Step Three:  the credit union staff tried to figure out what to do with me.  I explained that the Postal Inspector told me to get a “local police report” at the scene of the incident.  Perplexed and unhappy people conferred and decided all they could do was give me a copy of the front and back of the deposited check. 

Step Four:  I called the St. Louis Metropolitan Police.  The dispatcher promised to send an officer to get a report.  After a wait I got a call from the police, a sergeant, telling me I had to get to the south area station to fill-out a Fraud Report. I asked, “Fraud?”  Yes, in the city stealing $25,000 is fraud, not theft.  So, I drove to the station and the lady behind the glass pointed at a clipboard with packets to report Fraud.  (Helpful hint:  bring your own pen.)  I filled out the couple of pages, giving them to the Cadet then staffing the window, along with my business card and one from the assistant manager at the credit union who had accessed the ATM video.

The woman who had pointed at the forms then said the paperwork would be given to the fraud detective who would determine in five to seven business days if a report would be made.

(I wasn’t the only one getting bureaucrated:  while I wrote two people came in to report damaged cars getting even less courtesy than I did.)

I had the detective’s email, so, when I got home I sent her a friendly message with some things the form didn’t have space to accommodate.  I got an automated reply stating that the detective would be gone all week.

Step Five: the postal inspector called to let me know that she had opened an investigation and referred information to the post office’s Office of Inspector General.  She strongly intimated that the incident occurred in the Oakville branch.  So, I visited the Fourth Precinct office of the St.
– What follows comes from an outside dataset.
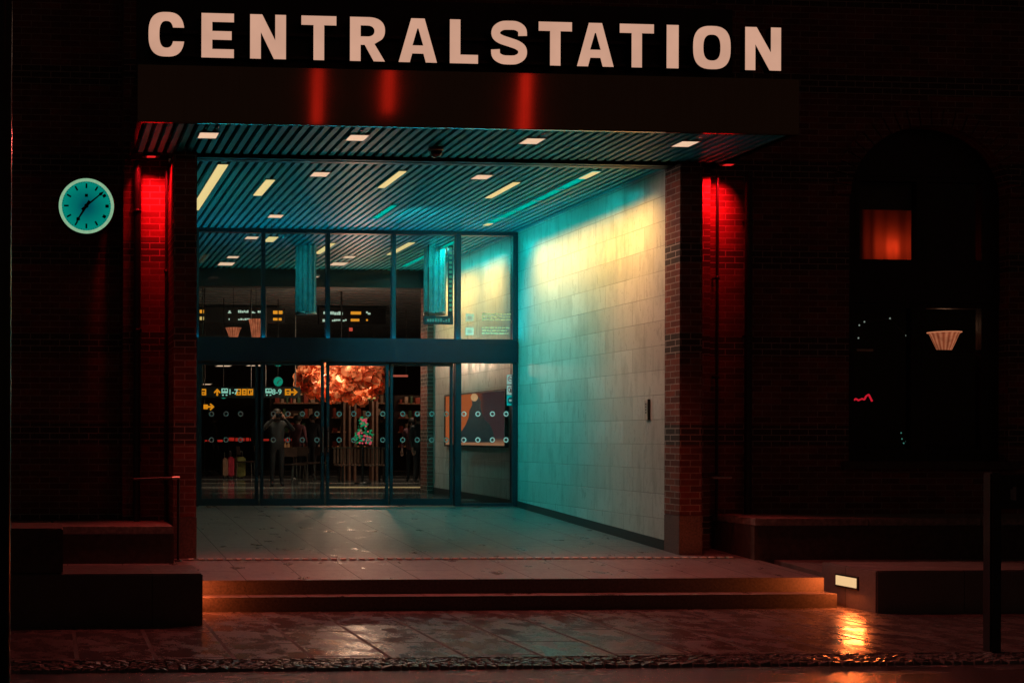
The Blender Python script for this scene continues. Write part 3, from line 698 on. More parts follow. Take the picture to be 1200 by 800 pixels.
for i, py in enumerate((444.5, 457, 469)):
    z = dz(py, 597); X = dx(598.3); h = .155 if i < 2 else .17; w = .125; Y = DOOR_Y - .008
    s = thing('door_sticker', (X, Y, z - h / 2), labs[i], 'sticker', 'stickers on the right glass pane')
    B(X - w / 2, X + w / 2, Y - .001, Y, z - h / 2 + .003, z + h / 2 - .003).build('film', STW if i < 2 else STT, s)
    mb = MB()
    if i < 2:
        disc(mb, (X, z + .01), .048, Y - .0025, 24, .038); o = mb.build('ring', STR, s)
        mb = MB(); M = Matrix.Translation((X, Y - .0032, z + .01)) @ Matrix.Rotation(rad(45), 4, 'Y'); mb.obox(M, .085, .0008, .009); mb.build('slash', STR, s)
        mb = MB()
        if i == 0: mb.box(X - .032, X + .022, Y - .0022, Y - .0014, z + .004, z + .014); mb.box(X + .024, X + .032, Y - .0022, Y - .0014, z + .004, z + .014)
        else: mb.box(X - .012, X + .006, Y - .0022, Y - .0014, z - .018, z + .03); mb.box(X - .02, X + .02, Y - .0021, Y - .0013, z - .026, z - .016)
        mb.build('pictogram', STK, s)
    else:
        disc(mb, (X, z), .052, Y - .002, 24); mb.build('ring', plain('sticker_dark_teal', (.01, .12, .16), .5), s)
        mb = MB(); mb.box(X - .028, X + .022, Y - .004, Y - .003, z - .016, z + .016); mb.box(X + .023, X + .034, Y - .004, Y - .003, z - .01, z + .01); mb.build('pictogram', STW, s)
# two notices on the upper right pane, each with lines of small print
for i, (py, lab) in enumerate(((372, 'pale square notice with faint lines on the upper right pane, upper'), (388, 'pale square notice with faint lines on the upper right pane, lower'))):
    z = dz(py, 550); X = dx(550); Y = DOOR_Y - .008
    s = thing('glass_notice', (X, Y, z - .06), lab, 'notice', 'notices on the upper right pane')
    B(X - .065, X + .065, Y - .001, Y, z - .06, z + .06).build('film', plain('notice_film', (.75, .52, .36), .5, emit=(.65, .42, .24), estr=.5), s)
    mb = MB(); mb.box(X - .035, X + .035, Y - .002, Y - .0015, z - .035, z + .02); mb.build('pictogram', plain('notice_mark', (.6, .33, .22), .5, emit=(.5, .25, .15), estr=.5), s)
    mb = MB(); rng = random.Random(i)
    for r in range(3):
        x = X + .2
        while x < X + .62: L = rng.uniform(.02, .08); mb.box(x, x + L, Y - .001, Y, z + .05 - r * .045, z + .066 - r * .045); x += L + .015
    mb.build('print_lines', plain('notice_print', (.62, .55, .30), .5, emit=(.5, .45, .2), estr=.45), s)

# intercom on the stone wall
ic = atX(759.5, 480, STONE_X); zi = ic.z
it = thing('wall_intercom', (STONE_X - .03, ic.y, zi - .11), 'small upright intercom box on the stone wall near right pier', 'intercom')
MB().bbox(STONE_X - .028, STONE_X - .001, ic.y - .05, ic.y + .05, zi - .12, zi + .12, .004).build('body', plain('intercom_grey', (.55, .50, .45), .4), it)
mb = MB()
for k in range(4): MB().box(STONE_X - .031, STONE_X - .0285, ic.y - .012, ic.y + .012, zi + .06 - k * .035, zi + .08 - k * .035).build('button', BLACKM, it)
MB().box(STONE_X - .034, STONE_X - .001, ic.y - .062, ic.y - .0505, zi - .13, zi + .13).build('side_cover', BLACKM, it)

# ================================================================== OUTSIDE FITTINGS
# wall clock
cc = atY(101.3, 241, 14.82); R0 = .325
ck = thing('wall_clock', (cc.x, 14.82, cc.z - R0), 'round lit teal station clock on the dark left brick wall', 'clock')
MB().lathe((cc.x, 14.9, cc.z), [(.001, -.19), (R0 * .9, -.19), (R0, -.17), (R0 + .012, .02), (R0 + .004, .05), (R0 - .006, .05)], 48, 'Y').build('case', BLACKM, ck)
def ann(mb, r0, r1, y, n=64):
    v = [(cc.x + r * math.cos(2 * math.pi * i / n), y, cc.z + r * math.sin(2 * math.pi * i / n)) for r in (r0, r1) for i in range(n)]
    mb.add(v, [(i, (i + 1) % n, n + (i + 1) % n, n + i) for i in range(n)])
yd = 14.845
t = NT('clock_dial_glow'); ob = t.n('ShaderNodeTexCoord').outputs['Object']; ln = t.n('ShaderNodeVectorMath', operation='LENGTH')
sub = t.n('ShaderNodeVectorMath', operation='SUBTRACT'); t.l(ob, sub.inputs[0]); sub.inputs[1].default_value = (0, yd - 14.82, R0); t.l(sub.outputs[0], ln.inputs[0])
e = t.n('ShaderNodeEmission'); nz = t.noise(ob, 6.)
t.l(t.mix(t.ramp(t.math('ADD', ln.outputs['Value'], t.math('MULTIPLY', nz, .08)), .08, .30, 0, 1), srgb(0, 78, 86) + (1,), srgb(0, 128, 112) + (1,)), e.inputs[0]); t.l(e.outputs[0], t.out.inputs[0])
mb = MB(); disc(mb, (cc.x, cc.z), R0 * .875, yd, 64); mb.build('dial', t.m, ck)
mb = MB(); ann(mb, R0 * .875, R0 * .985, yd - .004); mb.build('lit_rim', glow('clock_rim', srgb(134, 176, 140), 1., .12, 30.), ck)
mb = MB()
for k in range(60):
    a = rad(k * 6); L, wd = (.055, .02) if k % 5 == 0 else (.012, .005)
    if k in (10, 15, 20): L, wd = .04, .036
    M = Matrix.Translation((cc.x, yd - .006, cc.z)) @ Matrix.Rotation(a, 4, 'Y') @ Matrix.Translation((0, 0, R0 * .80 - L / 2 + (.02 if k % 5 else 0)))
    if k % 5 == 0: hm = MB(); hm.obox(M, wd, .002, L); hm.build('hour_mark', plain('clock_mark', (.005, .03, .035), .6), ck)
    else: mb.obox(M, wd, .002, L)
mb.build('minute_track', plain('clock_mark', (.005, .03, .035), .6), ck)
HANDM = plain('clock_hand_dark', (.004, .016, .02), .6)
def hand(a, L, w, y, name):
    mb = MB(); M = Matrix.Translation((cc.x, y, cc.z)) @ Matrix.Rotation(rad(a), 4, 'Y')
    mb.prism([(-w / 2, -.07), (w / 2, -.07), (w * .28, L * .72), (w * .75, L * .8), (0, L), (-w * .75, L * .8), (-w * .28, L * .72)], lambda u, v, d: M @ Vector((u, d, v)), .003)
    mb.build(name, HANDM, ck)
hand(212, .22, .034, yd - .012, 'hour_hand'); hand(50, .265, .026, yd - .018, 'minute_hand')
mb = MB(); mb.lathe((cc.x, yd - .008, cc.z), [(.001, .016), (.025, .016), (.025, 0)], 16, 'Y'); mb.build('hub', HANDM, ck)
B(cc.x - .018, cc.x + .018, yd - .004, yd - .002, cc.z + .105, cc.z + .14).build('emblem', HANDM, ck)
MB().tube((cc.x, 15.09, cc.z), (cc.x, WALL_Y + .349, cc.z), .12, 20).build('bracket', BLACKM, ck)

# downpipes and conduits
def downpipe(px, Y, r, z1, name, label, cat, brackets):
    X = atY(px, 300, Y).x; z0 = PL if Y > 14.1 else fl(Y)
    o = thing(name, (X, Y, z0), label, cat); MB().tube((X, Y, z0), (X, Y, z1), r, 14).build('pipe', PIPE, o)
    for zb in brackets:
        mb = MB(); mb.lathe((X, Y, zb), [(r + .001, -.02), (r + .008, -.02), (r + .008, .02), (r + .001, .02)], 14); mb.box(X - .012, X + .012, Y + r * .8, WALL_Y - .001 if WALL_Y - Y < .4 else Y + .1, zb - .012, zb + .012); mb.build('bracket', PIPE, o)
    return o
downpipe(161, 14.98, .042, 4.69, 'downpipe', 'thick dark downpipe on the red lit brick left of the left pier', 'pipe', (1.2, 2.7, 4.1))
downpipe(877, 14.98, .042, 4.69, 'downpipe', 'thick dark downpipe right of the red lit brick beside right pier', 'pipe', (1.2, 2.7, 4.1))
downpipe(195, 14.99, .018, 4.6, 'conduit', 'thin dark conduit close beside the left brick pier', 'pipe', (1.0, 2.2, 3.4))
downpipe(840.5, 14.99, .018, 4.66, 'conduit', 'thin dark conduit up the red lit brick by the right pier', 'pipe', (1.0, 2.2, 3.4))
# red accent lights
RED = (1., .006, .012)
for X, lab in ((1.16, 'slim red downlight on the brick left of the left pier'), (8.06, 'slim red downlight on the brick right of the right pier')):
    zr = 4.69 if X < 4 else 4.715
    o = thing('wall_light', (X, 14.98, zr), lab, 'wall light', 'red wall lights beside the piers')
    MB().bbox(X - .10, X + .10, 14.67, 14.81, zr, zr + .06, .006).build('housing', BLACKM, o)
    B(X - .05, X + .05, 14.70, 14.78, zr - .004, zr - .001).build('lens', glow('red_lens', (.9, .02, .02), .8), o)
    B(X - .012, X + .012, 14.822, WALL_Y - .001, zr + .02, zr + .045).build('bracket', BLACKM, o)
for X, zr in ((1.16, 4.685), (8.06, 4.71)):
    lamp('red_wall_lamp', 'AREA', (X, 14.74, zr - .006), 10. if X < 4 else 10., RED, aim=(.26 if X < 4 else -.18, .68, -1), shape='RECTANGLE', size=.34, size_y=.03, spread=rad(68))
    lamp('red_down_lamp', 'SPOT', (X, 14.72, zr), 60. if X < 4 else 24., RED, aim=(.02, -.05, -1), spot_size=rad(26), spot_blend=.8, shadow_soft_size=.025)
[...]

Louis County police in my quest to get a police report number to share with the CPA, the trust managers who assumed the estate’s assets, IRS, the Probate Court in St. Louis County (and the estate’s lawyers), the credit union…you get the idea.

Nope.  The window officer went back and talked to a detective who said they wouldn’t take a report.
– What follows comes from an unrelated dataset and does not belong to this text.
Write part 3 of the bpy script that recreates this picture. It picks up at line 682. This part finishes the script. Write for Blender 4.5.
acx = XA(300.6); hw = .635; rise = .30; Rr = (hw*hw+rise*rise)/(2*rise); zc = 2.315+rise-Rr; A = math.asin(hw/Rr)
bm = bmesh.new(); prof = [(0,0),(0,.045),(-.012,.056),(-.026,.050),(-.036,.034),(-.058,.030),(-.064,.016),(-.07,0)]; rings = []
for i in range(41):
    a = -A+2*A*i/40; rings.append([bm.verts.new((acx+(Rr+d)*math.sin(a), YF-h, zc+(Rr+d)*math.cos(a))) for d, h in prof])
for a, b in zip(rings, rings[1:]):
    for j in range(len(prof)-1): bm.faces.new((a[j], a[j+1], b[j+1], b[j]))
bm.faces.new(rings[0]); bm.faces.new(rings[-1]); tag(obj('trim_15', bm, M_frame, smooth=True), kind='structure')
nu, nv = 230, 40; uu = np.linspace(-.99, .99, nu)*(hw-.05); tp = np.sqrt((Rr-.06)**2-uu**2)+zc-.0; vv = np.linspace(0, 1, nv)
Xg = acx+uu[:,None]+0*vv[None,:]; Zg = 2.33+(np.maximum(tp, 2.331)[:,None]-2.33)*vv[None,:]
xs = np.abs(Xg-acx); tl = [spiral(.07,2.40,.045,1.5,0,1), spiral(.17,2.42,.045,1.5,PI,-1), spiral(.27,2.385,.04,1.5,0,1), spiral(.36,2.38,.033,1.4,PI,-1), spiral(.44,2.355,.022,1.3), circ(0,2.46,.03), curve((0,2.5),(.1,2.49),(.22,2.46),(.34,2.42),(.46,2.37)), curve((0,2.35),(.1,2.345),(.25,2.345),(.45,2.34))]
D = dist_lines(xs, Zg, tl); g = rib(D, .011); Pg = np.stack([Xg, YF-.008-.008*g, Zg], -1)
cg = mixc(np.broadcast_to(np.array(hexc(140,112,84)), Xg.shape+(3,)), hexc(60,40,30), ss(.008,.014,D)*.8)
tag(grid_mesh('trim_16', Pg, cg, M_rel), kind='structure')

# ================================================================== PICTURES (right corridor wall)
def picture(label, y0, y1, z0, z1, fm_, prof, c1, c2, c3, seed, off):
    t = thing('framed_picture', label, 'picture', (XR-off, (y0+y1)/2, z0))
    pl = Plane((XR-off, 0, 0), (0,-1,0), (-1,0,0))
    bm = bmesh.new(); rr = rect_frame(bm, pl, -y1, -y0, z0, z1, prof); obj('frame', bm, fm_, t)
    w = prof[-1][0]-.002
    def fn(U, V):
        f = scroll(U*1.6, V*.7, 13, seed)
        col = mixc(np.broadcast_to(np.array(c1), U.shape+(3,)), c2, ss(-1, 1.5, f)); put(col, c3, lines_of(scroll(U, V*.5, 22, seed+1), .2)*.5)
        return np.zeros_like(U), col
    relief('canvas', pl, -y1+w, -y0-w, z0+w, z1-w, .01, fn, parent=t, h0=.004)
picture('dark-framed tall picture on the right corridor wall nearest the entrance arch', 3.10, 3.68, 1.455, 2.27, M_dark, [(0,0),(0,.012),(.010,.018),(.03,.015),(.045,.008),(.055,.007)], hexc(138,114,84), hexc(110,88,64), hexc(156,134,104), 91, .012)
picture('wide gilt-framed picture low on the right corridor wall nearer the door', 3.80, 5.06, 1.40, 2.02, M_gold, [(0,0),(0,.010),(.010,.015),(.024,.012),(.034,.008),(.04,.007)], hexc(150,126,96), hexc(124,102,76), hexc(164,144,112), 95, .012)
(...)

I have friends in law enforcement (though most are now retired).  They noted that time is the enemy of every criminal investigation.  Evidence disappears, memories change and official care moves on to newer issues.  A now three week old case might as well be something from the 1980’s.

How about 2002?

Right before Thanksgiving 2002 I got an overdue notice from Sprint for “my” cellphone bill.  Only I never had a Sprint cellphone.
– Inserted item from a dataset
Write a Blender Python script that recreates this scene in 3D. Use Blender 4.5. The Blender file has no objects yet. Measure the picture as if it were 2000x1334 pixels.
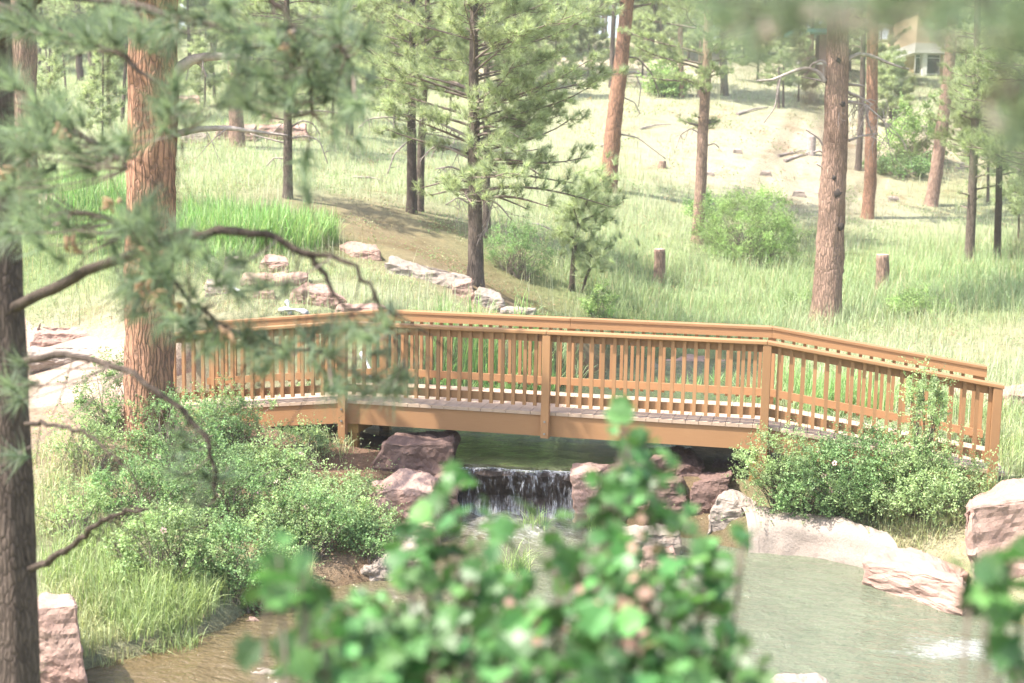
import bpy, bmesh, math, random
import numpy as np
from mathutils import Vector, Matrix
R=math.radians; HAZE=0.0012
rng=np.random.default_rng(7); random.seed(7)
scene=bpy.context.scene
# ------------------------------------------------------------------ camera
F=2530.0; CX,CY=1000.0,667.0
CAM=np.array([2.92,-14.24,2.656]); YAW,PITCH,ROLL=-0.2302,0.1271,0.0186
_fwd=np.array([math.sin(YAW)*math.cos(PITCH),math.cos(YAW)*math.cos(PITCH),-math.sin(PITCH)])
_r0=np.array([math.cos(YAW),-math.sin(YAW),0.0]); _u0=np.cross(_r0,_fwd)
_r=_r0*math.cos(ROLL)+_u0*math.sin(ROLL); _u=-_r0*math.sin(ROLL)+_u0*math.cos(ROLL)
cd=bpy.data.cameras.new('camera'); cam=bpy.data.objects.new('camera',cd); scene.collection.objects.link(cam)
cd.sensor_width=36.0; cd.lens=F*36/2000; cd.clip_start=0.05; cd.clip_end=2000
cam.matrix_world=Matrix(((_r[0],_u[0],-_fwd[0],CAM[0]),(_r[1],_u[1],-_fwd[1],CAM[1]),(_r[2],_u[2],-_fwd[2],CAM[2]),(0,0,0,1)))
cd.dof.use_dof=True; cd.dof.focus_distance=14.8; cd.dof.aperture_fstop=1.9
scene.camera=cam
# ------------------------------------------------------------------ light
SUN=np.array([-0.45,-0.27,0.85]); SUN/=np.linalg.norm(SUN)
w=bpy.data.worlds.new('World'); scene.world=w; w.use_nodes=True
nt=w.node_tree; bg=nt.nodes['Background']; sky=nt.nodes.new('ShaderNodeTexSky'); sky.sky_type='NISHITA'; sky.sun_disc=False
sky.sun_elevation=math.asin(SUN[2]); sky.sun_rotation=math.atan2(SUN[0],SUN[1]); sky.dust_density=3.0; sky.air_density=1.0
nt.links.new(sky.outputs[0],bg.inputs[0]); bg.inputs[1].default_value=0.15
sl=bpy.data.lights.new('sun','SUN'); sl.energy=4.4; sl.angle=R(0.53); sl.color=(1,0.93,0.84)
so=bpy.data.objects.new('sun',sl); scene.collection.objects.link(so)
so.rotation_euler=Vector(-SUN).to_track_quat('-Z','Y').to_euler()
scene.view_settings.view_transform='Standard'; scene.view_settings.look='None'; scene.view_settings.exposure=1.7; scene.view_settings.gamma=1.0
scene.cycles.use_denoising=True; scene.cycles.max_bounces=6; scene.cycles.transparent_max_bounces=12
# ------------------------------------------------------------------ helpers
def P(px,py,d):
    return CAM+d*(_fwd+(px-CX)/F*_r-(py-CY)/F*_u)
def project(p):
    v=np.asarray(p)-CAM; z=v@_fwd
    return CX+F*(v@_r)/z, CY-F*(v@_u)/z, z
def on_plane(px,py,z):
    dr=_fwd+(px-CX)/F*_r-(py-CY)/F*_u
    return CAM+dr*((z-CAM[2])/dr[2])
def tag(o,label=None,cat=None,group=None,kind=None):
    if label:o['label']=label
    if cat:o['category']=cat
    if group:o['group']=group
    if kind:o['kind']=kind
    return o
def empty(name,loc,label,cat,group=None):
    o=bpy.data.objects.new(name,None); o.location=tuple(float(c) for c in loc); o.empty_display_size=.2
    scene.collection.objects.link(o); return tag(o,label,cat,group)
def meshobj(name,V,Fc,mat,parent=None,col=None,smooth=False,loc=None):
    """V (N,3) world; Fc (M,3|4) ints or list of such arrays"""
    V=np.asarray(V,dtype=np.float64)
    me=bpy.data.meshes.new(name)
    if not isinstance(Fc,list): Fc=[Fc]
    Fc=[np.asarray(f,dtype=np.int32) for f in Fc if len(f)]
    loops=np.concatenate([f.ravel() for f in Fc]); tot=np.concatenate([np.full(len(f),f.shape[1],dtype=np.int32) for f in Fc])
    start=np.concatenate([[0],np.cumsum(tot)[:-1]]).astype(np.int32)
    off=np.zeros(3)
    if parent is not None: off=np.array(parent.matrix_world.translation if False else parent.location)
    elif loc is not None: off=np.asarray(loc,float)
    me.vertices.add(len(V)); me.vertices.foreach_set('co',(V-off).astype(np.float32).ravel())
    me.loops.add(len(loops)); me.loops.foreach_set('vertex_index',loops)
    me.polygons.add(len(tot)); me.polygons.foreach_set('loop_start',start)
    me.polygons.foreach_set('use_smooth',np.full(len(tot),bool(smooth)))
    if col is not None:
        a=me.color_attributes.new('col','FLOAT_COLOR','POINT')
        c=np.ones((len(V),4),dtype=np.float32); c[:,:col.shape[1]]=col; a.data.foreach_set('color',c.ravel())
    me.update(calc_edges=True); me.validate()
    if mat: me.materials.append(mat)
    o=bpy.data.objects.new(name,me); scene.collection.objects.link(o)
    if parent is not None: o.parent=parent
    else: o.location=tuple(off)
    return o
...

As strongly suggested by the nice person on the hotline at the Attorney General’s office [obviously pore-Republican control], I went to the nearest Sprint location, a storefront in Sunset Hills.  The store manager denied involvement and the responding officer said he’d take a report but didn’t think it would get processed.  It wasn’t.

Months passed, I started a newsletter – AS THE PHONE RINGS – detailing my struggle, noting in Volume 2, Number 4 that the Postal Inspectors (the phone had been mailed after an on-line application process) called to tell me that the office has “limited resources” which they concentrate on “major crimes.”  They noted a lack of cooperation from Sprint, and, evidence that the phone had just been used by a north city drug dealer – they get a clean phone and use if for their business for a couple of months, then throw it away.  Therefore they closed the case.  Since information shared with city cops on the phone’s delivery address and the phone number of the resident at that address didn’t result in action, well, me and my credit rating lost.  I never heard from Sprint but their collection agency did try to harass me.

Oh, the city fraud detective did call me back on her first day back in the office.  No progress since that call.

Now, as I said I have friends who worked in law enforcement and I’m a proud supporter of Backstoppers.   I know there are good cops…I just don’t seem to get them when I’ve been a victim.

So, the Republicans ignoring what everyone else calls “crime” remains just a new wrinkle on a common problem.  Law enforcement doesn’t have to enforce laws.  Any you can’t make them.